■ WRITTEN INSTRUCTION:
Tell how many lines in the data below include the word "pixels". The answer is the number only.

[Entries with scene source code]
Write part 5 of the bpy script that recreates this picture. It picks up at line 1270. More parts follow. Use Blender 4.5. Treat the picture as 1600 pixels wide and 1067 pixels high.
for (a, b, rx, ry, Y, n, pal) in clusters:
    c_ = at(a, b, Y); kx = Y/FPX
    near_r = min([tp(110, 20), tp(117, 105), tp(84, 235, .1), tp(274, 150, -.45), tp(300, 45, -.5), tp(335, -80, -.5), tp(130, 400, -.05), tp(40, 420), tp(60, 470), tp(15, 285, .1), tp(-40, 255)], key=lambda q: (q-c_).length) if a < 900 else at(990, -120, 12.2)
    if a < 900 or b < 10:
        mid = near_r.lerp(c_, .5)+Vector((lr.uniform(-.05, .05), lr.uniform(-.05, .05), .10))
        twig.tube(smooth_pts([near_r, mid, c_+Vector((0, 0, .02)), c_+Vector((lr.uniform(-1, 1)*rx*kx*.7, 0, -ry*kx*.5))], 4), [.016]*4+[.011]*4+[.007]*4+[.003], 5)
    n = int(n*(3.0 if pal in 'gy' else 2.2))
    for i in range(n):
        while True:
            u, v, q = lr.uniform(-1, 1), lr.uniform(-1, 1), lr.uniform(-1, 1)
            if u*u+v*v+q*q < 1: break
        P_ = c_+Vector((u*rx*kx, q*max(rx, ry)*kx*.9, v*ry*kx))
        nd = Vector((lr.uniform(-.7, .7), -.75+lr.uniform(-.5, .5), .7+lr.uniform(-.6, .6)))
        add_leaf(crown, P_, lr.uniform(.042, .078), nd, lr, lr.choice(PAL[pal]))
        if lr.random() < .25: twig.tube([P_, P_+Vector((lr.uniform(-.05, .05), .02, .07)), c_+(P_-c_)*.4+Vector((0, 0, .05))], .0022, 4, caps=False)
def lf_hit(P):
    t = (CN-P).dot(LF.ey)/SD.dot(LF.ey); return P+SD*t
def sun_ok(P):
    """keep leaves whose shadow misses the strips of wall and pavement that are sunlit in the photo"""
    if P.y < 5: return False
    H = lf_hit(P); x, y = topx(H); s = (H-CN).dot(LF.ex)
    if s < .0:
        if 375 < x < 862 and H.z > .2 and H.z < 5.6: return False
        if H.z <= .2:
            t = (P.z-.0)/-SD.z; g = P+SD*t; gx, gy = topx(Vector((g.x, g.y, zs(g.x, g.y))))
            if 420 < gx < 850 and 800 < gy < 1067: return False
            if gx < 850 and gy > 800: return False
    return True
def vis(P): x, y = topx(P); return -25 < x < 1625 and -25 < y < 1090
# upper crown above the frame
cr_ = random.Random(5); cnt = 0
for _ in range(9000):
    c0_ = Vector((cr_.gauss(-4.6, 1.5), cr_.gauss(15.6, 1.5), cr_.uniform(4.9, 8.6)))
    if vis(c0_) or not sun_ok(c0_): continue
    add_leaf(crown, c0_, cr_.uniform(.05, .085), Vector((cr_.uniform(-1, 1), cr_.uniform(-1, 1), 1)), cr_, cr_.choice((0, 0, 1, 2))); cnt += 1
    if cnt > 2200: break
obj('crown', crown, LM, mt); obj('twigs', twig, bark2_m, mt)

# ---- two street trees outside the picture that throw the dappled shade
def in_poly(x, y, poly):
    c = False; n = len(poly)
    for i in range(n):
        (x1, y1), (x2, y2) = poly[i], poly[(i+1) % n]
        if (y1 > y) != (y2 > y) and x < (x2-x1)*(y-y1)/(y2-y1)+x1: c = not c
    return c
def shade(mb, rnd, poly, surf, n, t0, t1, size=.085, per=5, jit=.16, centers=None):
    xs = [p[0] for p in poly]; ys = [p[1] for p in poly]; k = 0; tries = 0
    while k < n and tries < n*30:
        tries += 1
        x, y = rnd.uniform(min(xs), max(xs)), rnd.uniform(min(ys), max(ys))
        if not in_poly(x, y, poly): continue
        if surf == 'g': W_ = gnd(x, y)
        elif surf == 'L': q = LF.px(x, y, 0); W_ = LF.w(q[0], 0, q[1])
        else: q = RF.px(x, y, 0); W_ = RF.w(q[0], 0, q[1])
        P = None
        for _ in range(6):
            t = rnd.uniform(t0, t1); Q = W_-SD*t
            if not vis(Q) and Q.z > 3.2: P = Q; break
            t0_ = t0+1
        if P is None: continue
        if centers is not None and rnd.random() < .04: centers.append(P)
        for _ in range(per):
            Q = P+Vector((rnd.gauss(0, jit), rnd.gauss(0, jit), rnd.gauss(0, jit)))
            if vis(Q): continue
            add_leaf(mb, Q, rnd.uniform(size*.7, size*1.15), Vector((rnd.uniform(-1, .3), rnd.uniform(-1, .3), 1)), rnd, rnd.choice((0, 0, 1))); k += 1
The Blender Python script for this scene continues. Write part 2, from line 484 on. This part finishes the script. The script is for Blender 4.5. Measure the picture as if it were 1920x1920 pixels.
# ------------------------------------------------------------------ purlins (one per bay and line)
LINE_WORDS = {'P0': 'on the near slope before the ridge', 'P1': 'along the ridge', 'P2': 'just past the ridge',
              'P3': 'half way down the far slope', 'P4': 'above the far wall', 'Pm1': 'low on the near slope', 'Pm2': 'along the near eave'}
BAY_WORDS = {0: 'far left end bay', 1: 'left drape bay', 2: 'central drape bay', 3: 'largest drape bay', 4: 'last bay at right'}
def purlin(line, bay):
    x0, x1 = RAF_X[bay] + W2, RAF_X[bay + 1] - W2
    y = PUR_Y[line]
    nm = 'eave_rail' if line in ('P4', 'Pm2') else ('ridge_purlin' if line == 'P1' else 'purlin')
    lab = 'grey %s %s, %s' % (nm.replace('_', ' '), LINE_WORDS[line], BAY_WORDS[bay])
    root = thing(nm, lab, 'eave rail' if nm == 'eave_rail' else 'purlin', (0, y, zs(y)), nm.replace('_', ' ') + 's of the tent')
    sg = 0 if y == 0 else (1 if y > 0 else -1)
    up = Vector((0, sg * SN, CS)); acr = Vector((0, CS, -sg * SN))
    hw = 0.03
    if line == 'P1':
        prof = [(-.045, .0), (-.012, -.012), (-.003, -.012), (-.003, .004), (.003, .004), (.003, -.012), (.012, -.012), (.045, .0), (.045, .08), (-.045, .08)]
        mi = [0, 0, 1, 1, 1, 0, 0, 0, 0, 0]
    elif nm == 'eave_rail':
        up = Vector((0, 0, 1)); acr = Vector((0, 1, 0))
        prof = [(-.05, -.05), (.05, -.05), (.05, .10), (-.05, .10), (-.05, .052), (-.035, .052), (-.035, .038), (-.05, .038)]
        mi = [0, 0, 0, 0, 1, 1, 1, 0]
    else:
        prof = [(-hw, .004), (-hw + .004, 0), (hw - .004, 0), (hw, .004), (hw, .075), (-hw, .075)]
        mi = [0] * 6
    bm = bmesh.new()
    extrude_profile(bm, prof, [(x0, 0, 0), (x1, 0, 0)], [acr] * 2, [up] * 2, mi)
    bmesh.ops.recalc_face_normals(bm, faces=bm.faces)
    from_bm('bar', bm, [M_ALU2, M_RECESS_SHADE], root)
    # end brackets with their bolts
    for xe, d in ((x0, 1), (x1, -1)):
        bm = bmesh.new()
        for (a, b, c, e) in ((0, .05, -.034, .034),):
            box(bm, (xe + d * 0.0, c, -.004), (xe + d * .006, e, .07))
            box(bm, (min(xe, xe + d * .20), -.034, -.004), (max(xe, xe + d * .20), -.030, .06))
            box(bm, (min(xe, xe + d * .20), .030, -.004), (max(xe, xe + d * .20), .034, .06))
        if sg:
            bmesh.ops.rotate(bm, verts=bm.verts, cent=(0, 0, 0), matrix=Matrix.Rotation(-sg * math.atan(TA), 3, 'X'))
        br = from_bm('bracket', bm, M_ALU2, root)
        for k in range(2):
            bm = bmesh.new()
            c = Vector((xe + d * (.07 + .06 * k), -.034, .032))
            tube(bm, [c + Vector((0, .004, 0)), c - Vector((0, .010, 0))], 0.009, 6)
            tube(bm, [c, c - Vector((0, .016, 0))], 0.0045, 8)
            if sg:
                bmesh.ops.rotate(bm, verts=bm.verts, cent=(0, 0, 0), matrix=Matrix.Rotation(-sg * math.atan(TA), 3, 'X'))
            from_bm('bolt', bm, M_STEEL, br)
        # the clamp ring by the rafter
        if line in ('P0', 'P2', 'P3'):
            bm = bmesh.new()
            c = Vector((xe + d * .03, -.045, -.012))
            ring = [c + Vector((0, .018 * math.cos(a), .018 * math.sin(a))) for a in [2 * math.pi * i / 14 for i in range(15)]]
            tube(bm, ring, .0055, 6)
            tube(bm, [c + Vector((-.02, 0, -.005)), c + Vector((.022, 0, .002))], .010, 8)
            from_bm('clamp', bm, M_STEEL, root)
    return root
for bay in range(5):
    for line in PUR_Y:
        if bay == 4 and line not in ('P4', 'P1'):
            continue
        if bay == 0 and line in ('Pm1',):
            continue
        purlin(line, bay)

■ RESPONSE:
2